WORK TO BE COMPLETED: Copy exactly the lines from the start of the material through the line with "from mathutils import Vector, Matrix, Euler". Pictures stay out of the copy.

PROVIDED MATERIAL:

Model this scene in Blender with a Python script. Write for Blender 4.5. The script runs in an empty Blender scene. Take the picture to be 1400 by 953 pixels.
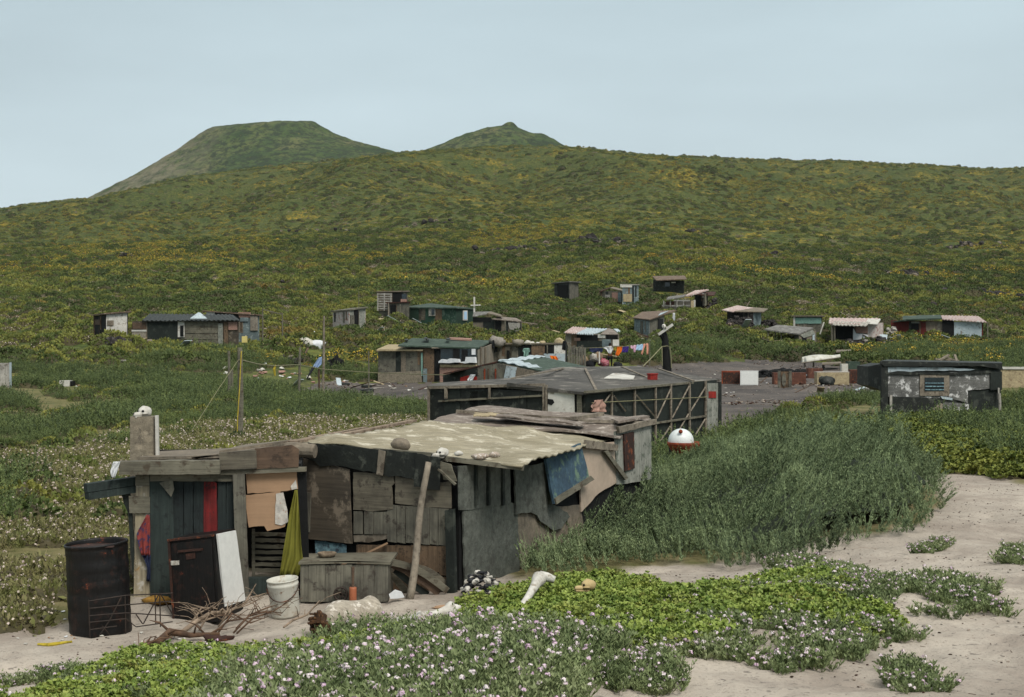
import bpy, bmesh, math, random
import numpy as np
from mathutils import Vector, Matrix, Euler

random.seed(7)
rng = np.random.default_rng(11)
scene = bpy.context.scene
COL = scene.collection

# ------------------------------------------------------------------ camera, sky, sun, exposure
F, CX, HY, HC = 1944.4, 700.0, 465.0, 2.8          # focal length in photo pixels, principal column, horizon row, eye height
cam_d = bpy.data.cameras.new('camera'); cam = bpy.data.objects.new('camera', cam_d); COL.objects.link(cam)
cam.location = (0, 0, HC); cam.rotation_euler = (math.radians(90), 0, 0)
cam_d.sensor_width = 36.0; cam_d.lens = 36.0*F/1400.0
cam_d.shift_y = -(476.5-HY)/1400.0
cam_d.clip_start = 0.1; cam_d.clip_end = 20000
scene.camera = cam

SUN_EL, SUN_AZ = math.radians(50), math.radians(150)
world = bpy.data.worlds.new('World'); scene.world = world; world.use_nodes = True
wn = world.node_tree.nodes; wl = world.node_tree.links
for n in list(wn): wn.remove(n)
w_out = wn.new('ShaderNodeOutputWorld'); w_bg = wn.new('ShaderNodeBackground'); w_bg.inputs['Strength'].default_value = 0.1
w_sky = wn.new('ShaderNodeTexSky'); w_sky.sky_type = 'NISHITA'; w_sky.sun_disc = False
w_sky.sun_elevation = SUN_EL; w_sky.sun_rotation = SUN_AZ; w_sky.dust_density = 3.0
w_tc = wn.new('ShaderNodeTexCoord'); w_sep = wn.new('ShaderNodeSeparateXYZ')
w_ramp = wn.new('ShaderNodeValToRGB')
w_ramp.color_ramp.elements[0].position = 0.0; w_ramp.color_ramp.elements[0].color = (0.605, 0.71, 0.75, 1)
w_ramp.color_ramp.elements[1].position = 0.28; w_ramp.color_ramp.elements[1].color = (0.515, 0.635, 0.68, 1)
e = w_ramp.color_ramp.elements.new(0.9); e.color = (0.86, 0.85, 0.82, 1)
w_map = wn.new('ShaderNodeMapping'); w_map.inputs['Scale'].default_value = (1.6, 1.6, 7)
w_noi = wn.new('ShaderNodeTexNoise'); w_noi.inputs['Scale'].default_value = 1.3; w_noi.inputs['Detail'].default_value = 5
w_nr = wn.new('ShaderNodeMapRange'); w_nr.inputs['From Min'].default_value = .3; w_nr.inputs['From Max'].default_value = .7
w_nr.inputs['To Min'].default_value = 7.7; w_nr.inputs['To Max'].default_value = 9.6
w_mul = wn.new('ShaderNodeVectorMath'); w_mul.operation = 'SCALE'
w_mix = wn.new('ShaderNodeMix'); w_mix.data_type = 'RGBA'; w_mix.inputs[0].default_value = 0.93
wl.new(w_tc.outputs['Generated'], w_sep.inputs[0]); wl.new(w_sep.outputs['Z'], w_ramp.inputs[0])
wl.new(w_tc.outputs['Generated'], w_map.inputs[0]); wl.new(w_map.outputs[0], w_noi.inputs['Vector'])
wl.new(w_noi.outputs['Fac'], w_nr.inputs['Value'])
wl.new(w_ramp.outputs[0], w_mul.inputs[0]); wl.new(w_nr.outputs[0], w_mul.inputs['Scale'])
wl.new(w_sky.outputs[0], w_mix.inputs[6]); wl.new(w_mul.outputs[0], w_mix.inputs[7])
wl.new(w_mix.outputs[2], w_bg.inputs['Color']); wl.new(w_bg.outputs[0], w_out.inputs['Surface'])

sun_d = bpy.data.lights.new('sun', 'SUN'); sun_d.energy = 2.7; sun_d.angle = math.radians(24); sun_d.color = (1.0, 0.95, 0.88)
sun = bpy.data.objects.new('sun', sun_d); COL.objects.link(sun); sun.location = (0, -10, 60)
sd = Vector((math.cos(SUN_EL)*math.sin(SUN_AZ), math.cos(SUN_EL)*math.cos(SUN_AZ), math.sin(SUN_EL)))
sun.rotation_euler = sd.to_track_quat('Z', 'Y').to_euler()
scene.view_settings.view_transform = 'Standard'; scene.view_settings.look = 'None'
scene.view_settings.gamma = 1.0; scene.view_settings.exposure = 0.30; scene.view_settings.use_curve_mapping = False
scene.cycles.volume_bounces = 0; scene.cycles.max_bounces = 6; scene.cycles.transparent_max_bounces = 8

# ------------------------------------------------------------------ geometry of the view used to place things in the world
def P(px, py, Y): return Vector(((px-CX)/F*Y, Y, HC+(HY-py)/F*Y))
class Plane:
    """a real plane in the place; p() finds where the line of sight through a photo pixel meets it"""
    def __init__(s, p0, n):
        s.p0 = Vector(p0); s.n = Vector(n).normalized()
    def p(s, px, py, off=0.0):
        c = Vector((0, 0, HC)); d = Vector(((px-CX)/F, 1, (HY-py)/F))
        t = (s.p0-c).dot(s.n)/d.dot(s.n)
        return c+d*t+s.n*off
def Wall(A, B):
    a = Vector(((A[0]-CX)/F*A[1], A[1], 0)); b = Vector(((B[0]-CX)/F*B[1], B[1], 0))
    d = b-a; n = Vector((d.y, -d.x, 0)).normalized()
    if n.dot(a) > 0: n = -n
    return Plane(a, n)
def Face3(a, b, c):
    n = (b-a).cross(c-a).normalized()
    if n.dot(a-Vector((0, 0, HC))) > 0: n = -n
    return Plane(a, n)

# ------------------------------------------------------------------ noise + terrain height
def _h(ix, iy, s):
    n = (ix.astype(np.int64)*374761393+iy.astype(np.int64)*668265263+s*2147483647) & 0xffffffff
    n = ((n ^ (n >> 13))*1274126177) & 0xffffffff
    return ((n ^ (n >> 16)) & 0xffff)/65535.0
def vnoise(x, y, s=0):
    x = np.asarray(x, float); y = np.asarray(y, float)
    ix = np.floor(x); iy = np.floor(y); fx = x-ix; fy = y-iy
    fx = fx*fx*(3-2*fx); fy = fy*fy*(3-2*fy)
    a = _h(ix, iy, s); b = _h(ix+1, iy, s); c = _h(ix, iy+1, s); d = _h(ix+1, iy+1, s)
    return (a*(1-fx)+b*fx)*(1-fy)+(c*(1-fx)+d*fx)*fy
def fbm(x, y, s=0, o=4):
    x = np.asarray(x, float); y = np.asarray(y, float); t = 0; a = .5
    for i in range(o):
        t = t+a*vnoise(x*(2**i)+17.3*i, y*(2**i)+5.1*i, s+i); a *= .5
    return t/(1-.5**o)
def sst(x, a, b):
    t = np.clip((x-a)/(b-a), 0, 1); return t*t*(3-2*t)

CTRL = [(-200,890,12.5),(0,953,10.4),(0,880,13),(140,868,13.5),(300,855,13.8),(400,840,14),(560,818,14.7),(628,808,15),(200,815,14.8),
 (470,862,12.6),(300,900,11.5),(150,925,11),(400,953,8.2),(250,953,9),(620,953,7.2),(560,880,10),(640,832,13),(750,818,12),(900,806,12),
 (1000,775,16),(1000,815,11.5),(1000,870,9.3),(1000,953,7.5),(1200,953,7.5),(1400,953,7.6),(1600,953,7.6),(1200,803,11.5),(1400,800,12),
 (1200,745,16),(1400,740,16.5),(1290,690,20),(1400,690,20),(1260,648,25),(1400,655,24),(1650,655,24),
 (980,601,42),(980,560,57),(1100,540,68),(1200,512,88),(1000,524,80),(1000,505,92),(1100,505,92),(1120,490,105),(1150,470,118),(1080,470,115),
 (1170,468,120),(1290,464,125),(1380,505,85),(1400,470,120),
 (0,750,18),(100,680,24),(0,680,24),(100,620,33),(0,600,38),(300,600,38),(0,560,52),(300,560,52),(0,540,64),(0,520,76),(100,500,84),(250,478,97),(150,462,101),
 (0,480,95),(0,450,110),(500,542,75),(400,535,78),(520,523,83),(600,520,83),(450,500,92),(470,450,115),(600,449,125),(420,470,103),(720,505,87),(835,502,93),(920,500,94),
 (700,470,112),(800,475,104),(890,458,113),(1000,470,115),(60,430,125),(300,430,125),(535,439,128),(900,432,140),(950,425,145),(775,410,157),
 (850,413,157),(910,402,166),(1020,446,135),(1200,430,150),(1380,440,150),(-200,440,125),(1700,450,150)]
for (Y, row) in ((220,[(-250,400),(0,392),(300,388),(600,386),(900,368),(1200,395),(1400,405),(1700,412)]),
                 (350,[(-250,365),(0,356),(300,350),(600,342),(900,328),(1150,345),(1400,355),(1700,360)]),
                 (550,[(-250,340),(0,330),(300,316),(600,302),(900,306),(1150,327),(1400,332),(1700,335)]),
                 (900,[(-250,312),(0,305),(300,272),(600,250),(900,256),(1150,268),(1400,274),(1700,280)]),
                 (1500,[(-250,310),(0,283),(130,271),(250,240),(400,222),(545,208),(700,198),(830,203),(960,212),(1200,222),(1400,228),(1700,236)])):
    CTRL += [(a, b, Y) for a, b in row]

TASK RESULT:
Model this scene in Blender with a Python script. Write for Blender 4.5. The script runs in an empty Blender scene. Take the picture to be 1400 by 953 pixels.
import bpy, bmesh, math, random
import numpy as np
from mathutils import Vector, Matrix, Euler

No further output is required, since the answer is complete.